Ketika si lelaki ini duduk di tengah padang pasir, tiba-tiba terlihat dua orang pengelana. Pengelana ini datang dan ingin membunuhnya. Si lelaki menawarkan kepada para pengelana tersebut: ”Emas ini kita bagi tiga. Tapi sebelumnya tolong salah satu dari kalian pergi ke kota untuk membeli makanan”. Mereka menerima tawaran ini dan mengirim salah seorang di antara mereka untuk pergi ke kota. Orang yang pergi ke kota ini dalam perjalanannnya berpikir: “Mengapa harus aku bagi emasnya kepada mereka? Jika aku memberi racun pada makanannya, aku bisa membunuh mereka. Dengan demikian semua emas akan jadi milikku”. Ia pun pergi membeli makanan. Setelah meracuni makanannya, ia kembali kepada mereka.
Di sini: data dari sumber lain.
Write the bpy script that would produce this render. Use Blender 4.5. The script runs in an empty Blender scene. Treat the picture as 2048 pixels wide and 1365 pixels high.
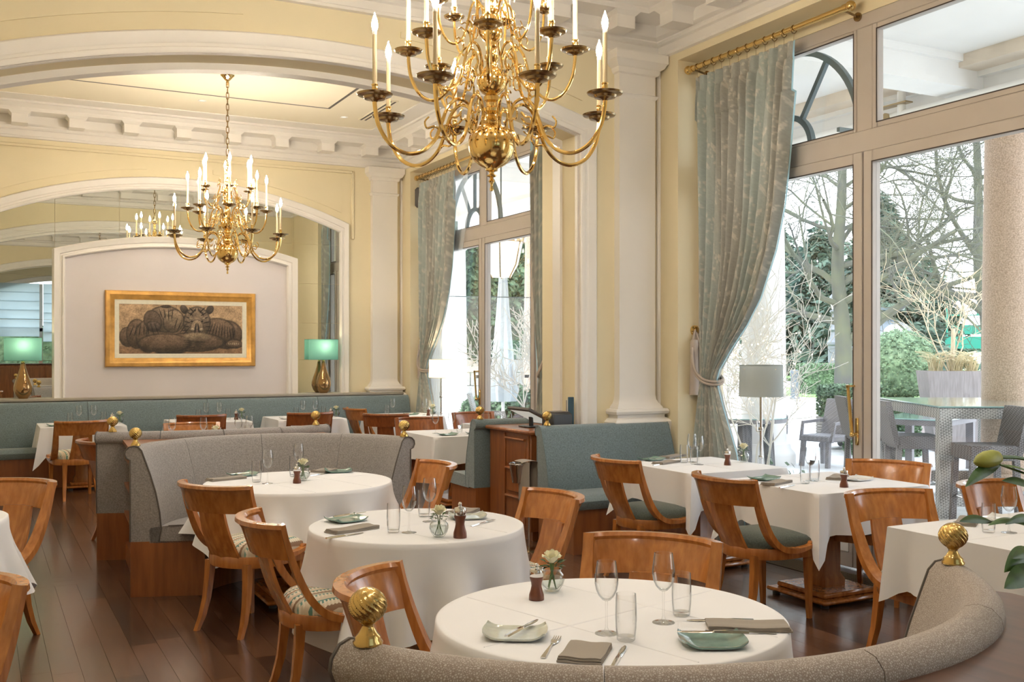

Mereka yang duduk menunggupun ternyata berdiskusi juga, “mengapa kita harus memberikan sepertiga emasnya untuk dia, kita bunuh saja dia, jadi emasnya kita bagi berdua saja.” Sekembalinya orang ketiga dari kota, mereka membunuhnya. Namun setelahnya mereka tetap memakan makanan yang dibawanya, mereka pun turut meninggal dunia. Dengan demikian emas itu kinipun tak ada pemiliknya. Nabi Isa a.s. sekali lagi melewati gurun pasir tadi dan melihat apa yang terjadi di sana. Beliau berkata: “Inilah hakikat dunia. Maka jauhilah ia.”
Nafsu diciptakan dengan karakteristik tidak akan kenyang dengan semua kenikmatan yang ada di dunia. Apa yang diinginkan Tuhan dari manusia pun adalah hal-hal yang tidak disukai oleh nafsu. Oleh karena itu, manusia senantiasa berada dalam kondisi perjuangan menghadapi pemberontakan dan halangan-halangan untuk menaati perintah Allah SWT. Dalam kondisi demikian bukan berarti manusia tidak memiliki penolong dan jalan keluar. Oleh karena sebenarnya telah diberikan bentuk-bentuk pertolongan jika manusia mampu memenuhi hak iradahnya di jalan ini. Dimulai dari Allah SWT sebagai Tuhan semesta alam, para nabi, kitabullah, para awliya (waliyullah) dan hati nurani kita akan selalu menjadi penolong bagi kita.